### YOUR OBJECTIVE
Every line from the first one to the line containing "rad = math.radians" should be echoed exactly; leave out the rest.

[Rows from a 3D scene dataset]
■ ■ ■ ■ ■ ■ ■
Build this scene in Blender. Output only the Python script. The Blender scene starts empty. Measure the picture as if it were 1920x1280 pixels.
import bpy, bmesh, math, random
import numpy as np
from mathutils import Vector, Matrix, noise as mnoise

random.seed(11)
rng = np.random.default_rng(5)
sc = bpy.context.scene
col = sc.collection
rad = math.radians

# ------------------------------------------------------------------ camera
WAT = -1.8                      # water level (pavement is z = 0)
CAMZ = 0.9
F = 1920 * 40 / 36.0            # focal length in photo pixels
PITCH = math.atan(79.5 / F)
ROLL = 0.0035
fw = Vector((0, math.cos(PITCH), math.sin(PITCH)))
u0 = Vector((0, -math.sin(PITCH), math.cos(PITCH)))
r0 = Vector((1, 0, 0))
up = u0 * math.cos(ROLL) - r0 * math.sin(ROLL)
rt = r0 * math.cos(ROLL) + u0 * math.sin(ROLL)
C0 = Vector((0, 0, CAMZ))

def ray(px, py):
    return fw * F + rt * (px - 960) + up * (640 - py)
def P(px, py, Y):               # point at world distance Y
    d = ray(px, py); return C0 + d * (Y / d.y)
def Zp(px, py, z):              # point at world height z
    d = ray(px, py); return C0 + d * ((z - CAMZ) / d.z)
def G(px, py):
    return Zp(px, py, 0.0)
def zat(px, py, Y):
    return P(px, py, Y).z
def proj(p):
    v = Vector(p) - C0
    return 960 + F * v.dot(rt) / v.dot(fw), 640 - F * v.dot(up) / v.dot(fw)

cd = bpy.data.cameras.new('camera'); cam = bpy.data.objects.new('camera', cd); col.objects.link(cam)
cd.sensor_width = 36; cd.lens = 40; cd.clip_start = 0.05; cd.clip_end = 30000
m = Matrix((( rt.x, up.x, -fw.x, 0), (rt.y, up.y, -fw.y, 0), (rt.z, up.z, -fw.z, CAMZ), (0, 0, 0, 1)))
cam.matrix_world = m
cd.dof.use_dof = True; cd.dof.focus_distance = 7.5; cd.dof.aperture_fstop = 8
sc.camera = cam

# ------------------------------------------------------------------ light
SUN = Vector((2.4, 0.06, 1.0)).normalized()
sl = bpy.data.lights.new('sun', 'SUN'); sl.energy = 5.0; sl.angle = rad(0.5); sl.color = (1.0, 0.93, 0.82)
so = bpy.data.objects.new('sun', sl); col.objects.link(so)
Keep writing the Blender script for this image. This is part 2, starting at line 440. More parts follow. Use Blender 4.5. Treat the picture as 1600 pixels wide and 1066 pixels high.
■ ■ ■ ■ ■ ■ ■
### SOLUTION
Build this scene in Blender. Output only the Python script. The Blender scene starts empty. Measure the picture as if it were 1920x1280 pixels.
import bpy, bmesh, math, random
import numpy as np
from mathutils import Vector, Matrix, noise as mnoise

random.seed(11)
rng = np.random.default_rng(5)
sc = bpy.context.scene
col = sc.collection
rad = math.radians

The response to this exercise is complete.